In Charlotte’s Web, the spider gives her full name as “Charlotte A. Cavatica”, revealing her as a barn spider, an orb-weaver with the scientific name Araneus cavaticus. [1]
Charlotte’s Web is a book of children’s literature by American author E.B. White and illustrated by Garth Williams. It is considered a classic of children’s literature, enjoyed by adults as well as children.
The novel tells the story of a pig named Wilbur and his friendship with a barn spider named Charlotte who lives in the doorway of Wilbur’s pigpen. When Wilbur is in danger of being slaughtered, Charlotte convinces everyone he is special by spinning words in her web that seem like miracles and this persuades the farmer to let him live. Wilbur and Charlotte despite their differences, show loyalty, devotion, and self-sacrifice within their relationship.
Charlotte’s Web appealed to both children and adults.
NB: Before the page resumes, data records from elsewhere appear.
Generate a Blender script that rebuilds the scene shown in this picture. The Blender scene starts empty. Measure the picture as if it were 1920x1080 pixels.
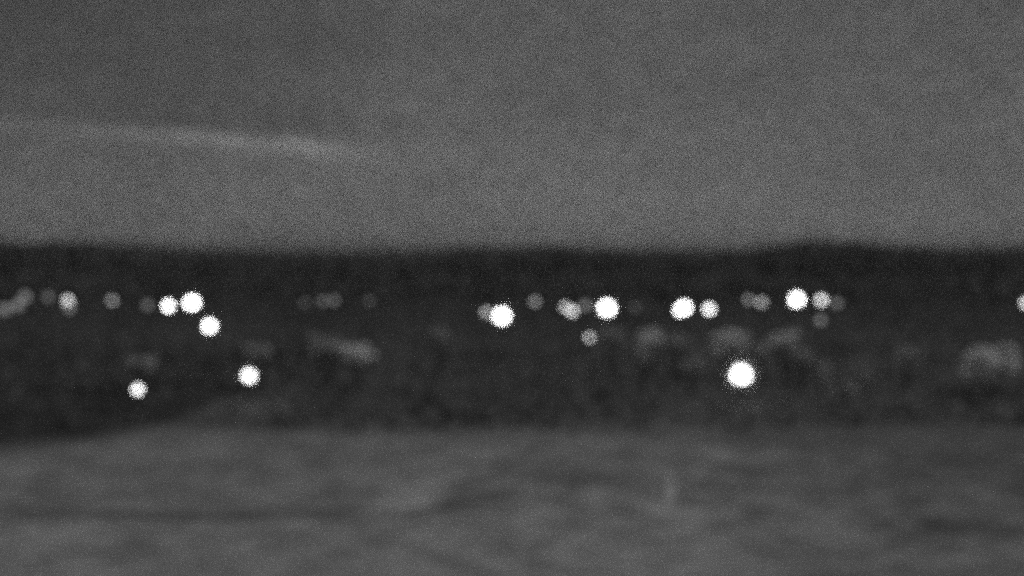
import bpy, bmesh, math, random
import numpy as np
from mathutils import Vector, Matrix

random.seed(7)
rng = np.random.default_rng(11)
scene = bpy.context.scene
COL = scene.collection

# ------------------------------------------------------------------ camera
F = 5444.0            # focal length in 1920-wide pixels (20 degree lens)
HOR = 480.0           # picture row of the level line
CAMZ = 6.0
cd = bpy.data.cameras.new('camera')
cd.sensor_width = 36.0
cd.lens = 18.0 * F / 960.0
cd.clip_start = 0.1
cd.clip_end = 20000
cd.dof.use_dof = True                 # a fast long lens left focused close by
cd.dof.focus_distance = 10.0
APERTURE = 0.0570                     # entrance pupil in metres
cd.dof.aperture_fstop = cd.lens / 1000.0 / APERTURE
cam = bpy.data.objects.new('camera', cd)
cam.location = (0, 0, CAMZ)
cam.rotation_euler = (math.radians(90) - math.atan((540 - HOR) / F), 0, 0)
COL.objects.link(cam)
scene.camera = cam


def at(px, py, Y):
    return Vector(((px - 960) / F * Y, Y, CAMZ - (py - HOR) / F * Y))


# ------------------------------------------------------------------ view
scene.render.engine = 'CYCLES'
scene.view_settings.view_transform = 'Standard'
scene.view_settings.look = 'None'
scene.view_settings.exposure = 0.0
scene.view_settings.gamma = 1.0
cy = scene.cycles
cy.use_denoising = False              # high-gain night shot: the grain stays
cy.use_adaptive_sampling = False
cy.max_bounces = 4
cy.diffuse_bounces = 2
cy.glossy_bounces = 1
cy.pixel_filter_type = 'BLACKMAN_HARRIS'
cy.filter_width = 1.75
cy.transparent_max_bounces = 12
cy.sampling_pattern = 'TABULATED_SOBOL'

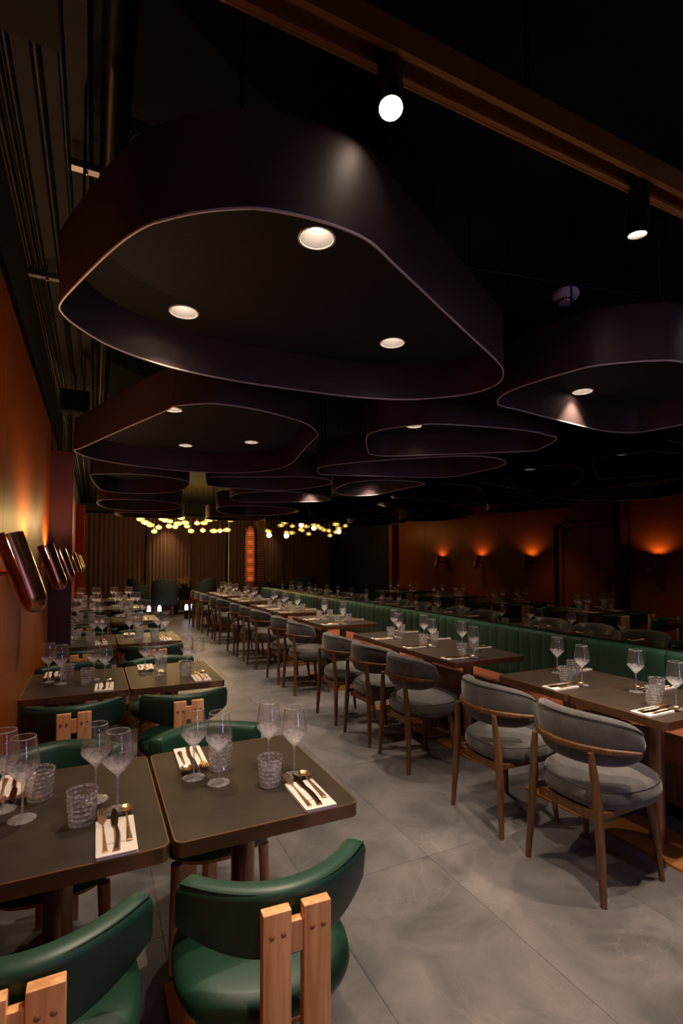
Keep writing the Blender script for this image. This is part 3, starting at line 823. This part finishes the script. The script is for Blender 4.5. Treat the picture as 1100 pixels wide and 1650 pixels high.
whole_glass_me = MB().lathe([(0.001, 0.0), (0.036, 0.0), (0.037, 0.0012), (0.030, 0.003), (0.0045, 0.011), (0.0034, 0.05)] + bowl_prof, 16).mesh('wine_glass', 'wine_glass', 40)
em = MB()
for k in range(9):
    a0 = math.radians(-11 + k * 2.5)
    r0 = 0.0418
    em.add([(r0 * math.cos(a), r0 * math.sin(a), z) for a, z in ((a0, 0.182), (a0 + 0.035, 0.182), (a0 + 0.035, 0.1845), (a0, 0.1845))], [(0, 1, 2, 3)])
em.add([(0.0412 * math.cos(a), 0.0412 * math.sin(a), z) for a, z in ((-0.02, 0.188), (0.03, 0.189), (0.02, 0.194), (-0.01, 0.192))], [(0, 1, 2, 3)])
etch_me = em.mesh('etched_mark', 'etched')

def tumbler_mesh(seg, rows, name):
    rnd = random.Random(5)
    vs = []; fs = []
    H = 0.094
    for i in range(rows):
        z = H * i / (rows - 1)
        base = 0.0335 + 0.0085 * (z / H)
        band = (i % 3 == 0)
        for k in range(seg):
            a = 2 * PI * (k + (0.5 if (i // 3) % 2 else 0)) / seg
            r = base + (0.0 if i in (0, rows - 1) else (-0.0016 if band else 0.0010 + rnd.uniform(-0.0012, 0.0012)))
            vs.append((r * math.cos(a), r * math.sin(a), z))
    inner = [(0.0400, H), (0.0385, H * 0.6), (0.0340, 0.020), (0.030, 0.012), (0.0005, 0.011)]
    for r, z in inner:
        for k in range(seg):
            a = 2 * PI * k / seg
            vs.append((r * math.cos(a), r * math.sin(a), z))
    n = rows + len(inner)
    for i in range(n - 1):
        for k in range(seg):
            k2 = (k + 1) % seg
            fs.append((i * seg + k, i * seg + k2, (i + 1) * seg + k2, (i + 1) * seg + k))
    fs.append(tuple(reversed(range(seg))))
    return MB().add(vs, fs).mesh(name, 'tumbler_glass', 12)
tumb_hi = tumbler_mesh(26, 19, 'tumbler'); tumb_lo = tumbler_mesh(12, 10, 'tumbler')

nap_me = MB().prism(rrect(-0.050, 0.050, -0.100, 0.100, 0.004, 2), 0.0005, 0.0035).prism(rrect(-0.0485, 0.0485, -0.099, 0.0995, 0.004, 2), 0.0035, 0.0065).prism(rrect(-0.0495, 0.0495, -0.100, 0.0985, 0.004, 2), 0.0065, 0.0095).mesh('napkin', 'napkin')
pm = MB()
for k in range(9):
    pm.box(-0.030 + k * 0.0068, -0.0262 + k * 0.0068, -0.045, -0.0405, 0.0095, 0.0098)
print_me = pm.mesh('printed_mark', 'napkin_print')

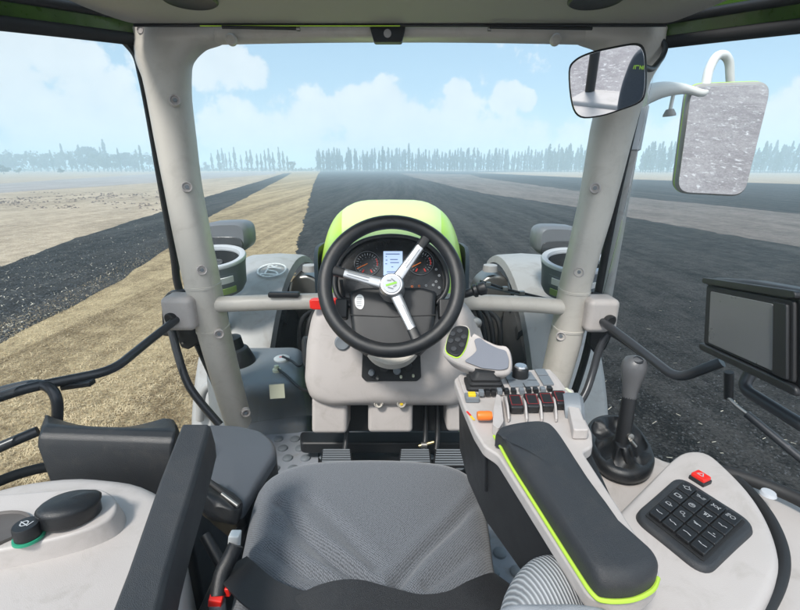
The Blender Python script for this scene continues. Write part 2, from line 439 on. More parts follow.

In her 1952 review in The New York Times, Eudora Welty wrote that it was “just about perfect, and just about magical in the way it is done.”
The book achieved immediate popularity, is regarded as a classic children’s work, and received the John Newbery Medal in 1953. In 1999, Time Magazine named Charlotte’s Web the best children’s book of the 20th century, and in 2000, Publishers Weekly listed the book as the best-selling children’s paperback of all time.
Charlotte’s Web was adapted into an animated feature of the same name in 1973 by Hanna-Barbera Productions and Sagittarius Productions.